Starting a text editor from inside a Virtual Machine

Using Vagrant, Docker or other virtual development environment is becoming quite popular. However, a drawback of this is that you cannot start a visual text editor on your main machine because heh, the files are not there. Purist may tell you that you should be using Vim or Emacs, but I like Sublime, I want to keep using it.

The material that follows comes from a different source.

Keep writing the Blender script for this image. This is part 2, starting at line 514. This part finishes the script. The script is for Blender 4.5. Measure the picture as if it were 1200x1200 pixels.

A simple trick I came up with it to call my text editor by SSH using path translation. Of course, you will need to translate the paths and otherwise adapt it to your needs, but this should get you started:

#!/bin/bash
# Starting Sublime Text from inside a Virtual Machine
# @link https://gist.github.com/lavoiesl/c01b16b5f875906a6d82
# You may require to install realpath
path="$(realpath "$1")"
if echo "${path}" | grep -q "^/media/data/projects"; then
path="$(echo "${path}" | sed 's/^\/media\/data\/projects\//~\/projects\//')"
elif echo "${path}" | grep -q "^/media/home"; then
path="$(echo "${path}" | sed 's/^\/media\/home\//~\//')"
else
echo "Only paths inside /media/data/projects and /media/home are supported" >&2
exit 1
fi
ssh seb@10.10.10.1 subl "${path}"
view raw subl.sh hosted with ❤ by GitHub
In this example, /media/data/projects on the Guest exists as ~/projects on the Host and ~ on the Host exists as /media/home on the Guest.

Make sure you have ~/.ssh/authorized_keys and ForwardAgent properly setup to avoid password prompts each time.

You could also use this trick to open a webpage by using the “open” program on Mac. Equivalent exists on most Linux distros.